Executive Summary — Clean Value Chain Position: Chile (Raw Materials)

Structural Position in the Clean Tech Raw Material Value Chain

Over 1995–2023, Chile is a structural net exporter of raw material inputs to the global clean technology value chain. Unlike the typical technology-importing developing country, Chile’s profile is an upstream surplus story driven by copper and, increasingly, lithium — two of the most critical minerals underpinning the energy transition.

Trade flows are concentrated in resource-bearing extraction-stage products, especially:

Copper ores, concentrates, and refined metal (dominant across Batteries, Transmission, Wind value chains)
Lithium carbonate and hydroxide (critical for Battery value chains; fast-growing post-2016)
Molybdenum and iodine (niche inputs to Electrolyzers and Nuclear value chains)

These are not peripheral commodities — they are enabling materials that determine whether manufacturing-stage value chains can function at all in the rest of the world.

Main Structural Features

1. Dominant Copper Surplus (Multi-Tech)

Chile holds a persistent, large surplus across multiple clean tech value chains via copper. The surplus spans refined copper (HS 7403), copper wire and rod (HS 7408, 7413), and copper ore/concentrate (HS 2603). Export partners are diversified across China, Japan, South Korea, Germany, and the United States.

This gives Chile a multi-chain strategic position: it simultaneously feeds the Transmission, Wind, Battery, and Heat Pump supply chains through a single mineral base.

2. Rapid Lithium Surplus Growth

Lithium exports (HS 2825.20) have grown approximately 15× from 2016 to 2023, driven by EV battery demand. Chile’s lithium reserves (the Atacama) are among the world’s largest. However:

Exports remain predominantly in raw carbonate form — low value-addition
China absorbs ~70% of lithium exports — high partner concentration risk
Domestic processing to battery-grade hydroxide is minimal

3. Processing Gap — The Core Structural Weakness

Chile exports raw and refined materials but negligible processed intermediates (cathode active materials, battery-grade salts, rod/alloy products). The value-capture step occurs in China, South Korea, Japan, and the EU. This is the central upgrading bottleneck: not access to raw materials but failure to move along the processing chain.

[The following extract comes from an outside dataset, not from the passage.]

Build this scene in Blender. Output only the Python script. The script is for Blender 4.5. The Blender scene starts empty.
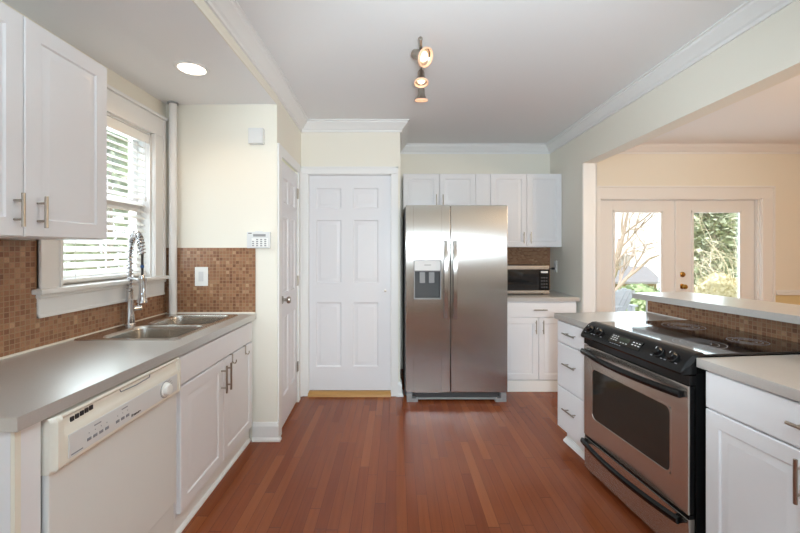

4. Strong Export Diversification Across Technologies

Unlike Solar India (single-technology import story), Chile’s raw material trade crosses 8+ clean technology supply chains. This creates structural resilience: demand shocks in any single technology sector do not threaten Chile’s total export volumes.

Upgrading Opportunities

1. Lithium Processing Industrialisation

Chile’s National Lithium Strategy (2023) recognises this gap. Moving from raw carbonate to battery-grade lithium hydroxide or cathode precursor materials would capture 3–5× more export value per tonne and move Chile from Extraction to Processing stage in the value chain classification.

2. Copper Downstream: Wire, Rod, and Alloys

A copper value-added strategy focused on wire rod, alloys, and EV-specific copper formats (flat-rolled, precision) would leverage existing smelting capacity. Some export presence in copper wire exists; scaling it industrially is a realistic adjacent path.

3. Partner Diversification for Lithium

The EU Critical Raw Materials Act and the US Inflation Reduction Act create demand pull from non-Chinese buyers. Chile is well-positioned to negotiate preferential offtake agreements that reduce partner HHI and improve price negotiating power.

4. Green Hydrogen Integration

Chile’s comparative advantage in renewable energy (solar in Atacama, wind in Patagonia) creates a pathway to green hydrogen production, which shares supply chain inputs with clean tech raw materials (electrolyzers use platinum-group metals, copper). Co-locating hydrogen production with raw material processing hubs could catalyse a vertically integrated clean industrial cluster.

Strategic Interpretation

Chile’s raw material trade profile reflects structural upstream dominance combined with a critical value-capture gap at the processing stage. The opportunity is not to compete in final manufacturing — that requires different capabilities — but to move one to two nodes along the value chain from extraction to processing, capturing significantly higher unit value and establishing a more durable industrial base.

The key policy task is to convert export volume leadership in raw materials into processing capability before the global energy transition commodifies or substitutes current critical minerals (e.g., solid-state batteries reducing lithium intensity).